• Exercise directions: Pictures do not belong in the output. Reproduce exactly the lines from the start of the records through the line with "COL = S.collection".
## START Information supplied
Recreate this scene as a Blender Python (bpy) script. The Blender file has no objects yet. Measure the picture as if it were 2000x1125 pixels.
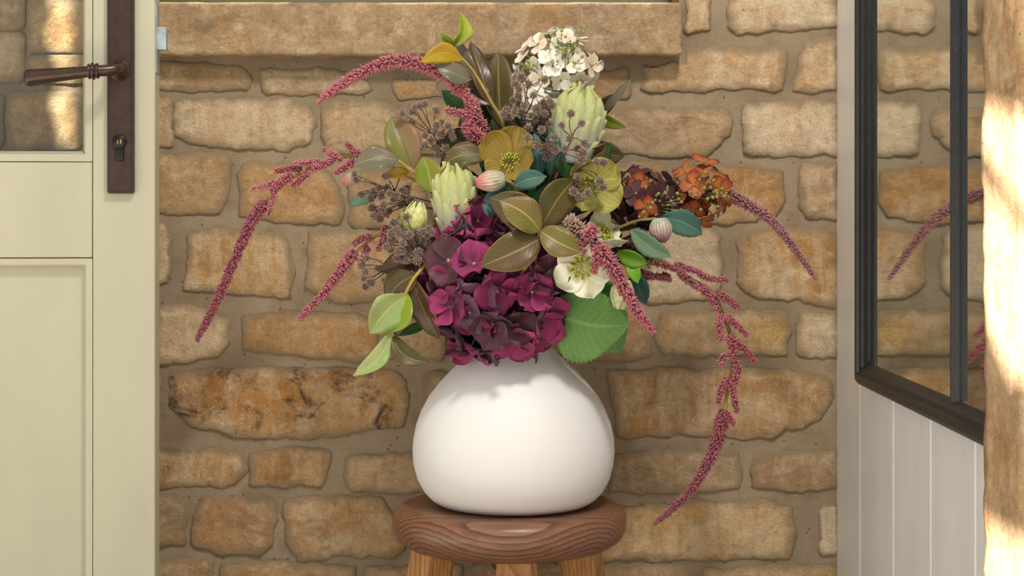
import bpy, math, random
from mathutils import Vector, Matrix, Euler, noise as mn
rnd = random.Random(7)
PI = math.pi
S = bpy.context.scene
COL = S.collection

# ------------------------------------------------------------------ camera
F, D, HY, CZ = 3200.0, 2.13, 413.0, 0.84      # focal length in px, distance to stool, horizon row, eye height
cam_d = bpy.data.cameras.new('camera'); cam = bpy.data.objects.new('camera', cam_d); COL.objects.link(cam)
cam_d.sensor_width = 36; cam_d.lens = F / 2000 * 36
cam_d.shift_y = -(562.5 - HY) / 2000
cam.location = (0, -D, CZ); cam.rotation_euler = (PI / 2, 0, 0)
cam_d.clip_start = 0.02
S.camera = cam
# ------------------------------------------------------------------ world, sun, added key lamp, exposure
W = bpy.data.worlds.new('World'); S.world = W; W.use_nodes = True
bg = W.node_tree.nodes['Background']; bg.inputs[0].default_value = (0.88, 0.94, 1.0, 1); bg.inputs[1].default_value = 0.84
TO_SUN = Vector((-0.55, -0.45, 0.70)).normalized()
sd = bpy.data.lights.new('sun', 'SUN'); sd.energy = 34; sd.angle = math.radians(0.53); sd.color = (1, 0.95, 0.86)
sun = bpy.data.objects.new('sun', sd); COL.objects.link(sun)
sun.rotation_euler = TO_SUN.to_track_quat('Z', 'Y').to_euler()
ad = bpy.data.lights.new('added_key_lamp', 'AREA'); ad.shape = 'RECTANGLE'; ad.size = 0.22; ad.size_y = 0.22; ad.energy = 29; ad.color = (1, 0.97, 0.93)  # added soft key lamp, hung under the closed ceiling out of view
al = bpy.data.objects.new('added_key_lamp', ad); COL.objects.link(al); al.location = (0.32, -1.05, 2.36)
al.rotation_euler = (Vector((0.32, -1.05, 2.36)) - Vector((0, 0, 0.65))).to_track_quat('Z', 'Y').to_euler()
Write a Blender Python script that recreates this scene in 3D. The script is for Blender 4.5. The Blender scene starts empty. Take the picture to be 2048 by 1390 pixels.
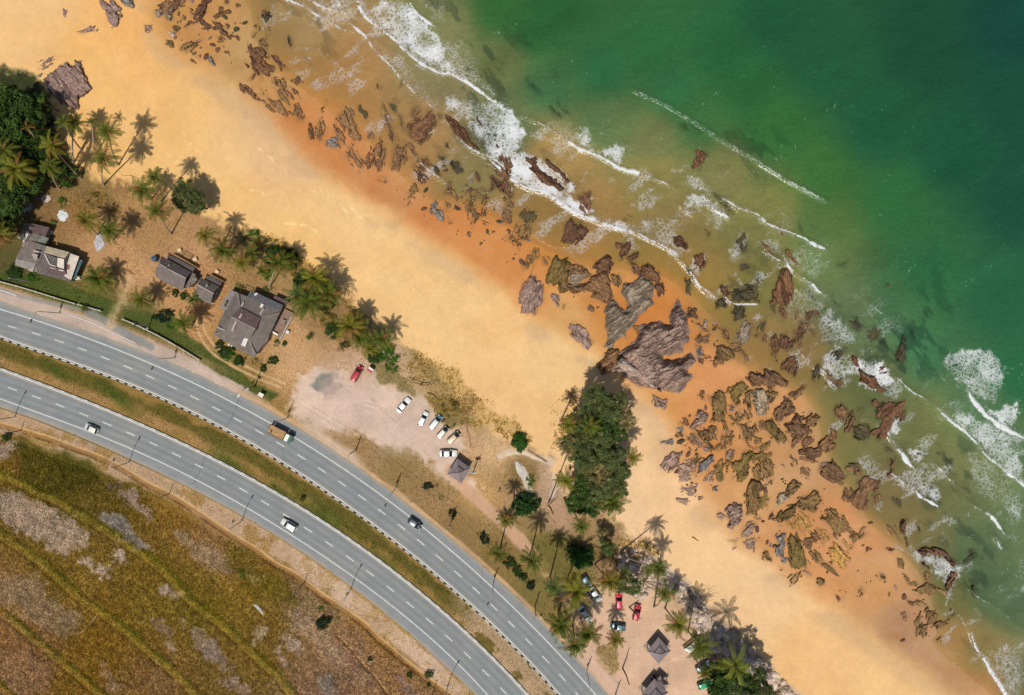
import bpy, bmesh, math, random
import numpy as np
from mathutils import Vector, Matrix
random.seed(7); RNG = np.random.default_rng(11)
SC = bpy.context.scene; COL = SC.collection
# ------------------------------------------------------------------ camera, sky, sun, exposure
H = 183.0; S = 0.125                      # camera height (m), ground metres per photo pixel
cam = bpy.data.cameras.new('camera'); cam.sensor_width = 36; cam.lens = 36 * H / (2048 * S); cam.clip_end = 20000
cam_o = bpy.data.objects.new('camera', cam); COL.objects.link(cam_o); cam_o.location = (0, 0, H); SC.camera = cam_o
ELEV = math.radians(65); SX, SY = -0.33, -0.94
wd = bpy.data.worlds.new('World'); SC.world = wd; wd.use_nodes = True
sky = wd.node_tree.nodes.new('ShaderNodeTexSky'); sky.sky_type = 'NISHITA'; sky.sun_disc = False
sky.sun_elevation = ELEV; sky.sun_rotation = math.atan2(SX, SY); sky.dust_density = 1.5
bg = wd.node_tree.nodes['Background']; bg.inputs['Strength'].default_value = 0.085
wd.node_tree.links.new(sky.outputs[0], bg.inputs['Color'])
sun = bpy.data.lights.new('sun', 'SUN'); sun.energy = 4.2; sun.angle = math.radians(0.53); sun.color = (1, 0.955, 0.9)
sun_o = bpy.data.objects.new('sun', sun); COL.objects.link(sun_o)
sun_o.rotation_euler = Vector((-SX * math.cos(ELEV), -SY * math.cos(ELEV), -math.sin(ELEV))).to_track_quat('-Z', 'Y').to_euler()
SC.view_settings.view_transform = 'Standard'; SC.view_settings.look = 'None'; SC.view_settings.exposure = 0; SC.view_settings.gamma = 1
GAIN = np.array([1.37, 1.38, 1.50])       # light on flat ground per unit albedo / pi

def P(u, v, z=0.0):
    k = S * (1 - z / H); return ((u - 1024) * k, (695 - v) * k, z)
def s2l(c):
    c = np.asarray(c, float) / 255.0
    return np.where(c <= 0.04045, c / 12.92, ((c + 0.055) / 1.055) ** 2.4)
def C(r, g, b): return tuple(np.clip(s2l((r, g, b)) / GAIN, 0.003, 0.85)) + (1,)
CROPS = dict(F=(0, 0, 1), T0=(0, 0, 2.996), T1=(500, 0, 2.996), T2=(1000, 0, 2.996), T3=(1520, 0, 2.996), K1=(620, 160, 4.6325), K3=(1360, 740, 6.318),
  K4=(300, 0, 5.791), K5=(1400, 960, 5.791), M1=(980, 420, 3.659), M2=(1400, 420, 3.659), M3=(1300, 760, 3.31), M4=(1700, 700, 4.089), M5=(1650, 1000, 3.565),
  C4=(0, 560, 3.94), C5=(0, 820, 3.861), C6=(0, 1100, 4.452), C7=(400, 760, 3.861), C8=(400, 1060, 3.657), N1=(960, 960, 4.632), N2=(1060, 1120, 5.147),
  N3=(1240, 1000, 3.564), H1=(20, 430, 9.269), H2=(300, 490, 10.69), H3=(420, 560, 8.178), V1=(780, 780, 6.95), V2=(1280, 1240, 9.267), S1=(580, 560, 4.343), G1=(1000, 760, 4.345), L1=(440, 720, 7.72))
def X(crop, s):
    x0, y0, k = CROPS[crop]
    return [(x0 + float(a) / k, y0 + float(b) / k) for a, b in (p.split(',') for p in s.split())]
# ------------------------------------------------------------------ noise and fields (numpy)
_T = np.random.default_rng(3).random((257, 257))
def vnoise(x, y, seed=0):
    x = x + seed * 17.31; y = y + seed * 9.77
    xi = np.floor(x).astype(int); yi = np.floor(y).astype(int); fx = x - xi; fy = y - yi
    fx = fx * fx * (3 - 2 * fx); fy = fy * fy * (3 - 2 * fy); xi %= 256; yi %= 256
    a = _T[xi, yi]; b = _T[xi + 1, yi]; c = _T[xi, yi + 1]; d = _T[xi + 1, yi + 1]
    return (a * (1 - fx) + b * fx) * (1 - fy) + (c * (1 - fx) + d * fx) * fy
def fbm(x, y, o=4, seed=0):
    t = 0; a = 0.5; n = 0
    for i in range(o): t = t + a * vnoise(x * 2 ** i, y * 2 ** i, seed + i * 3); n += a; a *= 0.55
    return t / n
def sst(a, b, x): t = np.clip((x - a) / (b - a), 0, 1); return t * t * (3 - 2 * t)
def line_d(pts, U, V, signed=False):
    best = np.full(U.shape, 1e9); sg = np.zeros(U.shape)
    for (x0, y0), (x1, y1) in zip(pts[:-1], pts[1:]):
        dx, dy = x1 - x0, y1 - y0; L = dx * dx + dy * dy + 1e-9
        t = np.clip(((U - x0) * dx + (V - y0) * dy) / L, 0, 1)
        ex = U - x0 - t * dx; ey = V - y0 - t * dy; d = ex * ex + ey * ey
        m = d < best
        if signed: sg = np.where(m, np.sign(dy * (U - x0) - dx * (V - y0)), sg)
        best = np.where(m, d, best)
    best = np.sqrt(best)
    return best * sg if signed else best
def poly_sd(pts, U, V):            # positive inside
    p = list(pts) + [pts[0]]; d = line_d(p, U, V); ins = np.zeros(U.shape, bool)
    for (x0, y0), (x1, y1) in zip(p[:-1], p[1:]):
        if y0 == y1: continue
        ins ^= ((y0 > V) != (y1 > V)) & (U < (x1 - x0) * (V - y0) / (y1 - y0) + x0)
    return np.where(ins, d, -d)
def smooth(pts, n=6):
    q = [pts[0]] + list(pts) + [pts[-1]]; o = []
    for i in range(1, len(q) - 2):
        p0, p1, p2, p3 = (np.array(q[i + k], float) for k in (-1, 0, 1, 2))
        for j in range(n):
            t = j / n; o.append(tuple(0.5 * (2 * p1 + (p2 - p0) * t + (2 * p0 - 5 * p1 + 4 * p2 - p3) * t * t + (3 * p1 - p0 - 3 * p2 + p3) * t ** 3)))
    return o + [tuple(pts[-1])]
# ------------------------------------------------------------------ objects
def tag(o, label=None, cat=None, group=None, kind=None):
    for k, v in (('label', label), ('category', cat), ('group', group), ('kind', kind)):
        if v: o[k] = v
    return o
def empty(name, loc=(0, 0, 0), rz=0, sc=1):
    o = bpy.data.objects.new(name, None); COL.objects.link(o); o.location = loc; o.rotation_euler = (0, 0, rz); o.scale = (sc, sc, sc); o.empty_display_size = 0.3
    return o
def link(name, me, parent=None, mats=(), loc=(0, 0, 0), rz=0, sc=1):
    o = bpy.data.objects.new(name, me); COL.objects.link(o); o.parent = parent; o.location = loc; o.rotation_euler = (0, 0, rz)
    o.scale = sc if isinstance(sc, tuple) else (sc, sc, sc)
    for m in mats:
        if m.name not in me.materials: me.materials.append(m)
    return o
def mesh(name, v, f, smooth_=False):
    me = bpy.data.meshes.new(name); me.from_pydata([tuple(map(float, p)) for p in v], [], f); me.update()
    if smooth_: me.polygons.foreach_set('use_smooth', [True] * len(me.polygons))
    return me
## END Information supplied
• Worked answer:
Recreate this scene as a Blender Python (bpy) script. The Blender file has no objects yet. Measure the picture as if it were 2000x1125 pixels.
import bpy, math, random
from mathutils import Vector, Matrix, Euler, noise as mn
rnd = random.Random(7)
PI = math.pi
S = bpy.context.scene
COL = S.collection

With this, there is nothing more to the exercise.